Job performance reviews are in around here and apparently I nag too much. I nag about homework. I nag about picked up bedrooms. I nag about dishes in the sink. I nag about food left in rooms. I nag about study habits. It’s apparently out of control, at least according to my children. Since they are the ones that have offered this constructive criticism and the very ones I seek to train up in the way they should go so that when they are old they will not depart from it, I have been doing some soul searching.
I started my introspection by defining “nag.” Google dictionary defines nag (verb): to annoy or irritate a person with persistent fault-finding or continuous urging. My daughter says my nagging lacks perspective because I’m not putting her behavior in the context of what is actually important for a thirteen year old girl. She says I should look at all the bad decisions other kids make and then reverse engineer my way to gratitude that her and her small time problems are the only thing I have to worry about. This has faulty logic all over it, but there is a nugget of truth in there- nagging quenches gratitude. My son says my nagging makes him feel “inferior.” He hates the implication that he is unable to perform in the care of himself without my vocal interference.

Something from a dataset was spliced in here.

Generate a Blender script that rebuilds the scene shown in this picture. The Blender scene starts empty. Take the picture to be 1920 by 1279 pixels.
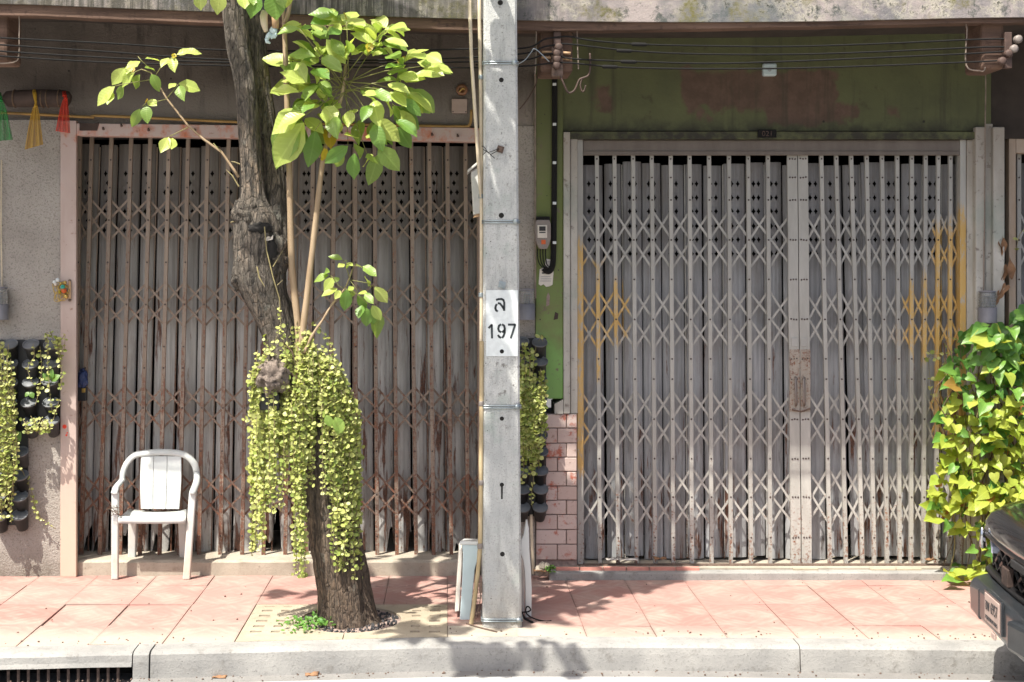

The next thing I thought about were the emotions I felt before I started to nag. Sometimes it is frustration. I become frustrated when I feel like I am the only person invested in the care of our home. Other times it is motivated by fear and insecurity, whether that be on their behalf or my own. Still other times, I don’t have faith that my kids will make smart choices regarding time management. And do they even understand good housekeeping? We live in the South. Cockroaches are real. And finally, sometimes I’m just tired and hangry. I can nag when what I really need are potato chips and a nap.
This past weekend, I watched my husband manage my son so perfectly without any nagging. He empowered him with time management, accountability to tasks, and good faith that he was capable of all of it. Stephen would like nothing more than to spend his entire Sunday playing video games. However, he had some tasks he needed to do around the house as well his homework. Paul said to him, “I understand you have homework, yes? You also need to clean your gun (Stephen shoots sporting clays competitively). At around 5 pm we’re going to replace the headlights on the Jeep. So this day can look however you want it to look, but those are all the things that need to get done.” Full transparency- Stephen was less than thrilled about some of these tasks, but he also realized, I will still have time to do the things I like to do, if I manage my time effectively. And he did. He has developed maturity that I had not realized because I default to nagging him about each task he needs to complete.
Lindsey is a different story. I don’t know if she would have responded the same way as Stephen, but she’s also two years younger. Her exception to my nagging may have a different root cause. She told me that I’m not seeing the good she IS doing. She has told me numerous times, “I would never NOT do my homework.” And as I sit here and think about it, that’s absolutely true. She has always done her work. I can show my gratefulness for her and my trust in her academic diligence, by leaving her alone to handle it. We still need to work on her housekeeping and cleanliness habits, but maybe she’s correct that I’m focused on things that don’t matter as much in the big picture right now.
I’m not sure if I will ever fully defeat the nagging monster inside me, at least as long as the kids live here and my eyes are trained on them daily. The things that motivate me to nag still remain. I want them to accomplish everything in life they dream of doing. I want them to understand how to manage time. I want them to have clean bedrooms so they know how to take care of their living space and so we don’t get insect infestations. I want to eat high carbohydrate snacks that I know I shouldn’t eat.
So, I will probably still speak out of these emotions.
I’m probably still going to nag.
But hopefully, maybe, a little less.